Case Study

Australia Clean Energy Finance Corporation Environmental Upgrade Agreements

Monday, September 4, 2017

Abstract

Like many countries, Australia has a large existing building stock that is responsible for a substantial percentage of its greenhouse-gas emissions. Given that it will take decades for these buildings to be replaced, the rigorous standards developed in recent years for new buildings do not address much of the existing carbon emissions.

In the face of the long replacement time, focus has shifted to retrofits and upgrades to existing building stock.
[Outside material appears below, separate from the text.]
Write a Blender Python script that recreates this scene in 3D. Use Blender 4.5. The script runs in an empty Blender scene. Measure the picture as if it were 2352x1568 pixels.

This would both reduce the amount of greenhouse gases that these buildings emit and reduce their operating costs.

While these energy-efficiency upgrades are often cash-flow-positive with the right loans, they have failed to penetrate the market to the expected degree. Misalignment of incentives and perceived project risk are responsible for this underinvestment.

Building owners and tenants do not always share reduced energy costs in a way that incentivizes owner investment. Financial institutions are reluctant to lend when any claim that they might make in the event of a default is junior to the property mortgage holder.

This is why the Environmental Upgrade Agreement (EUA) plays an important role.

The EUA is a deal structure modeled on property-assessed clean energy (PACE) in the United States. It allows loans for building upgrades to be paid back via a surcharge on local property taxes. This increases the security of the repayment and is senior to the mortgage, providing the incentive necessary to attract private finance.

It also addresses the misalignment of incentives by creating an Environmental Upgrade Charge (EUC) that allows a property owner and a tenant to more equitably share in both the investment cost for energy-efficiency upgrades and the subsequent cost savings.